Stephen F. Hayes: Obama’s intelligence chief admits the value of tough interrogations

Published Saturday, April 25, 2009 at 9:34 am

Posted in: Politics

Admiral Dennis Blair, the top intelligence official in the United States, thanks to his nomination by Barack Obama, believes that the coercive interrogation methods outlawed by his boss produced “high-value information” and gave the U.S. government a “deeper understanding of the al Qaeda organization that was attacking this country.” He included those assessments in a letter distributed inside the intelligence community last Thursday, the same day Obama declassified and released portions of Justice Department memos setting out guidelines for those interrogations.

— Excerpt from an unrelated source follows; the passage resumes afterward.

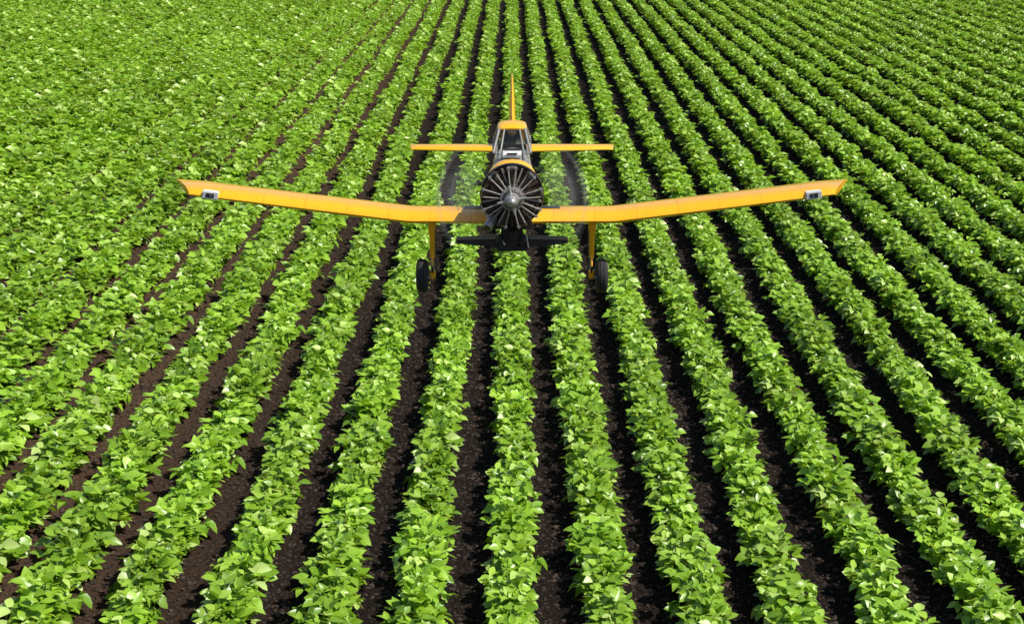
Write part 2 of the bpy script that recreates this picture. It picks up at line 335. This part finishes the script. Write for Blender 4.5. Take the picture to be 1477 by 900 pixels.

That letter from Blair served as the basis for a public statement that his office put out that same day. But the DNI’s conclusions about the results of coercive interrogations–in effect, that they worked–were taken out of Blair’s public statement. A spokesman for the DNI told the New York Times that the missing material was cut for reasons of space, though the statement would be posted on DNI’s website, where space doesn’t seem to be an issue.

Curious.

There’s more. Blair’s public statement differed from his letter to colleagues in another way. The letter included this language: “From 2002 through 2006 when the use of these techniques ended, the leadership of the CIA repeatedly reported their activities both to Executive Branch policymakers and to members of Congress, and received permission to continue to use the techniques.” Blair’s public statement made no mention of the permission granted by “members of Congress”–permission that came from members of Obama’s own party.

Odd.

I had a mild revelation, while reading this article: It’s interesting that many liberals, and the Left in general, find it difficult to refer to those who deliberately target and kill innocents as terrorists, while having no problem referring to non-lethal techniques of coercion – methods that we oblige many of our own military personnel to experience, as part of their training – as “torture”. It would seem that they are capable of nuanced thinking only when it serves their ideological agenda.